Mas será a dita “disrupção” verdadeiramente revolucionária? E sendo, será uma revolução positiva, ou seja, em direcção da emancipação do ser humano, ou negativa, quer dizer, na direcção da sua alienação, nos termos em que marketeers e opinion makers, a começar por Walter Lippmann, sempre nos ensinaram, reclamando contra a falsidade das ideologias, máxime da democracia. As ideologias, dizia ele, “assumem que os votantes são intrinsecamente competentes para dirigir o curso dos seus assuntos ou que progridem em direcção a um ideal”, algo ilusório (“eu penso que a democracia é um ideal falso”) porque as necessidades pouco ou nada têm de inerente à condição humana e podem, devem mesmo, ser induzidas de fora, por elites políticas, assessoradas por fornecedores de bens e serviços.
Aqui, sim, é que bate o ponto que me separa de muitos dos arautos das novas tecnologias e do digital, porque não somente sustento a actualidade e primado da ideologia em geral, como do seu vasto espectro defendo os ideais que se pautam pela utopia da libertação da condição humana. Ora, existem já estudos que apontam no sentido da alteração profunda da mente no sentido da perda dos valores da espacialidade, pela imersão excessiva em representações virtuais do mundo. E todos sabemos, por experiência histórica vivida, como o domínio do espaço, em íntima conexão com o do tempo, constitui o fundamento básico da liberdade, conquistada em milénios de construção histórica do ser que chamamos humano.
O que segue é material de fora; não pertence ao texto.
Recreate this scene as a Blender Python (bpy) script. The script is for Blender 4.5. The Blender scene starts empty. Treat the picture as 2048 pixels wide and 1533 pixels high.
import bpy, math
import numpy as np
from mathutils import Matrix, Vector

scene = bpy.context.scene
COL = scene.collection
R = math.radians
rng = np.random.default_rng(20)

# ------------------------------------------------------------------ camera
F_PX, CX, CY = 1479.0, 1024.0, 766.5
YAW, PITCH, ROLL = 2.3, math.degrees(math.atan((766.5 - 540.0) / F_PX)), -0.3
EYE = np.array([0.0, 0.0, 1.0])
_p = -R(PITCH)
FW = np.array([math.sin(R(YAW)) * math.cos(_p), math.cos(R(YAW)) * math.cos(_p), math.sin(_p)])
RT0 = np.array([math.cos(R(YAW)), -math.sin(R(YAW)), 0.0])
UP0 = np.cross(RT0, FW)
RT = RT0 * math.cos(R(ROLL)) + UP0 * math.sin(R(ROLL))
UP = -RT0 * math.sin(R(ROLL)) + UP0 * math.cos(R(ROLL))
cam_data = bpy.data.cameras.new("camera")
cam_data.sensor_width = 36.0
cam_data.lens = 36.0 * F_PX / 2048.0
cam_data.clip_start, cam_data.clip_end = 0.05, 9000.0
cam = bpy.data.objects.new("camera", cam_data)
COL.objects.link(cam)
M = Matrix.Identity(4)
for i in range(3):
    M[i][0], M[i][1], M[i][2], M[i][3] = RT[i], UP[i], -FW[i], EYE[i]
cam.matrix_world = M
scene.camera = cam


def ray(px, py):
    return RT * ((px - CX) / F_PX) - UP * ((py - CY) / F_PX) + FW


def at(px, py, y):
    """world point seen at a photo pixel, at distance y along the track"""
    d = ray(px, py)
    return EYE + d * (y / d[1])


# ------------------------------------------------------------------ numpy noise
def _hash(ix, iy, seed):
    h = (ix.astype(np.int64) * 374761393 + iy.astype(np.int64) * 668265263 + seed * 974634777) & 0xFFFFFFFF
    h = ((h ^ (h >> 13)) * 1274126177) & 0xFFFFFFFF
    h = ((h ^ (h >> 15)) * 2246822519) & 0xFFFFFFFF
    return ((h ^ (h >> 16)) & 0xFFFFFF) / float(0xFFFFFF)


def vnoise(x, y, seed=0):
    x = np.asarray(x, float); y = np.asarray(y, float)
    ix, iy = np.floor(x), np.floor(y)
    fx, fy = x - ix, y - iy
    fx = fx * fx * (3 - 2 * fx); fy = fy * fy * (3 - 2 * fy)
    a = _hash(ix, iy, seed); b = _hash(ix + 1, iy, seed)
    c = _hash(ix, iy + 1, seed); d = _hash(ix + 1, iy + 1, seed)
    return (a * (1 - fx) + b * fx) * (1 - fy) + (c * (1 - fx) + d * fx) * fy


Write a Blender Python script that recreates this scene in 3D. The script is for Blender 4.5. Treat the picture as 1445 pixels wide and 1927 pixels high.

Dito de outra forma, menos filosófica e mais operacional: defendo e combato por sentidos de vida em comum (ou seja, por políticas) que promovam a fraternidade, a entreajuda, a dignidade na repartição da riqueza (material e intelectual)... e não o encapsulamento de cada um em universos paralelos comandados à distância por provedores tecnológicos, fornecedores de programas e equipamentos, mais do que de conteúdos. Por isso e para resumir, quando se fala de digital e museus, direi: novas tecnologias, sim; novas alienações, velhas prisões, não.